According to ABC, digital editions refer to "a digital version of a print publication", as opposed to digital publications, which are considered "stand-alone publications" with "no consideration of editorial or advertising similarity" and as a result can feature "dynamically served ads".
A number of magazines with interactive digital publications, for example, are now reporting circulation results for those publications using the digital publications certificate, while their print replica editions are reported as digital editions.
Currently ABC offers an analysis of the digital edition results, which places Men's Health top with an average digital circulation per issue of 12,676.
This represents an increase on the first six months of 2012, when the magazine's digital edition recorded a circulation of 12,142. It also overtakes Cosmopolitan magazine, which is now fifth in the table for the second half of the year with a digital edition circulation of 10,841.
Conde Nast Publications title GQ came second with a circulation of 11,779, followed by The Economist's continental Europe edition with 11,624.
In fourth position was Future magazine T3 with a circulation of 11,158.
T3 is one of the magazines which has reported a digital edition circulation as well as digital publication circulation, enabling Future to outline circulations for both the digital page-turner edition of the magazine and its interactive digital publication.
Other magazines, including Future titles Total Film, MacFormat and Edge, have also reported circulation results specifically for their interactive digital editions via a digital publication certificate.

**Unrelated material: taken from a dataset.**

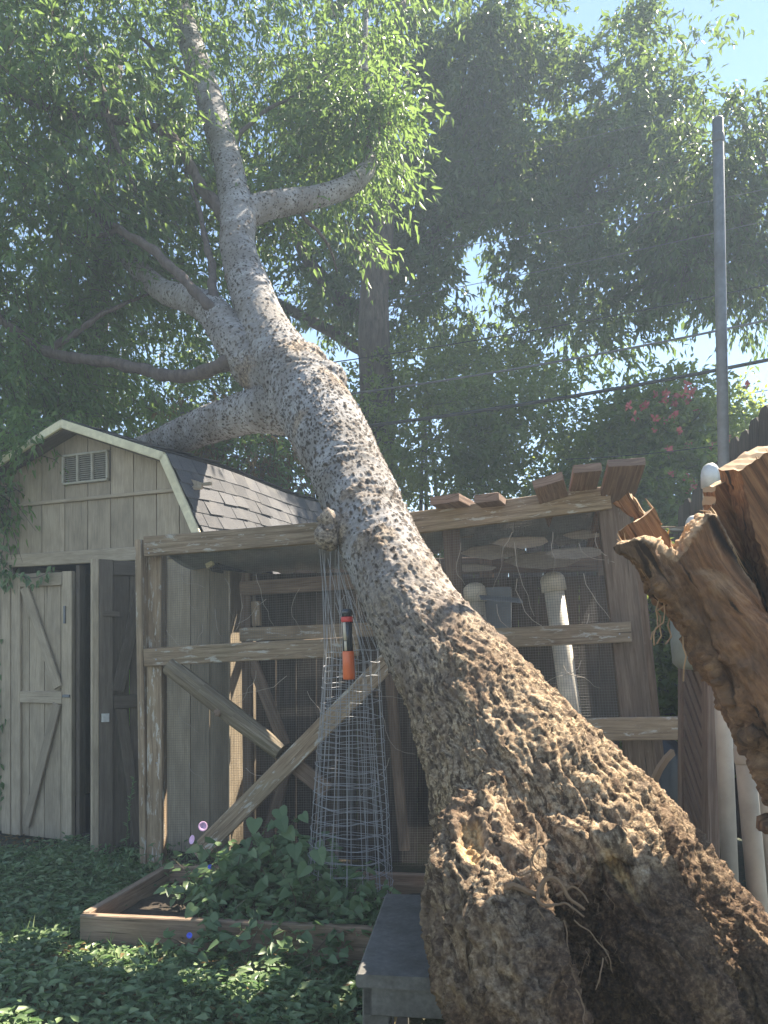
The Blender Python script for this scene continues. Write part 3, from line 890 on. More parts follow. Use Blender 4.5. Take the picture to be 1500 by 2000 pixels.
        mb.add(V, fs); o = mb.build(name, M[mat], co, smooth=True)
        sm = o.modifiers.new('thickness', 'SOLIDIFY'); sm.thickness = .003
        return o
    sheet_plastic('roof_sheet', Cpt(318, 1078, .06), Cpt(690, 1050, .06), .85, .12, 'tarp')
    sheet_plastic('roof_sheet', Cpt(800, 1020, .06), Cpt(1180, 985, .06), .95, .10, 'tarp')
    # bark debris lying on the plastic over the right bay
    for (px, py, w) in ((890, 1045, .14), (960, 1080, .20), (1020, 1060, .16), (1060, 1095, .22), (1120, 1080, .16), (1140, 1045, .12), (930, 1110, .12)):
        c = Cpt(px, py, random.uniform(.15, .5)); mb = MB()
        P = [c + CU * w * (random.uniform(.8, 1.1) * math.cos(a)) + (CV * .35 + Zv * .45) * w * random.uniform(.3, .6) * math.sin(a) for a in np.linspace(0, 2 * math.pi, 9)[:-1]]
        prism_poly(mb, P, CV * .015 + Zv * .008).build('bark_debris', M['deadvine'], co)
    # nails
    for (px, py) in ((289, 1072), (291, 1080), (305, 1270), (305, 1288), (1210, 1238), (1185, 968), (1228, 1245), (1230, 1422), (300, 1310), (306, 1490)):
        add_lathe(MB(), Cpt(px, py, -.088), -CV, [(.0045, 0), (.0045, .004), (.0, .005)], 6).build('nail', M['wire'], co)
    # dead vine stems on the mesh
    mb = MB()
    def wisp(px, py, ln, sp=None, r=.0016, off=-.012):
        pts = []; x, y = px, py; a = random.uniform(-.5, .5)
        for k in range(8):
            pts.append(Cpt(x, y, off - random.uniform(0, .02))); a += random.uniform(-.6, .6); x += math.sin(a) * ln / 7; y += abs(math.cos(a)) * ln / 7
        add_tube(mb, pts, [r * (1 - .08 * i) for i in range(8)], 4)
    for (x, y, l) in ((355, 1120, 60), (370, 1165, 40), (440, 1130, 90), (470, 1160, 90), (500, 1120, 110), (520, 1170, 90), (420, 1190, 60), (395, 1220, 50), (585, 1150, 100), (325, 1230, 60), (350, 1380, 70), (500, 1310, 90), (560, 1320, 120), (600, 1350, 100), (700, 1350, 120), (740, 1370, 140), (760, 1480, 100), (370, 1490, 60), (480, 1500, 80)):
        wisp(x, y, l)
    for (x, y, l) in ((1000, 1040, 120), (1005, 1060, 150), (1010, 1130, 160), (940, 1150, 120), (1130, 1060, 120), (1140, 1120, 150), (1150, 1200, 80), (970, 1180, 120), (900, 1060, 90), (1080, 1040, 90), (1165, 1040, 120), (860, 1080, 90), (1135, 1290, 110), (1100, 1300, 90)):
        wisp(x, y, l, r=.0022)
    o = mb.build('dead_vine', M['deadvine'], co); o['kind'] = 'stuff'
    return co
coop = make_coop()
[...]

Head of international business at digital magazine platform lekiosk, which launched in the UK last year, Nathaniel Philippe, issued a statement saying that the figures published today "show that digital magazine sales are already starting to cushion the fall for a number of titles with declining print revenues".
But he added that "digital magazine publishing is still in its infancy".
"It's already clear that publishers cannot simply create some kind of digital presence and sit back and wait for the customers to roll up – they need to experiment with the way they charge for, and present, their content if they're going to 'crack' the vast and potentially lucrative global digital magazine market."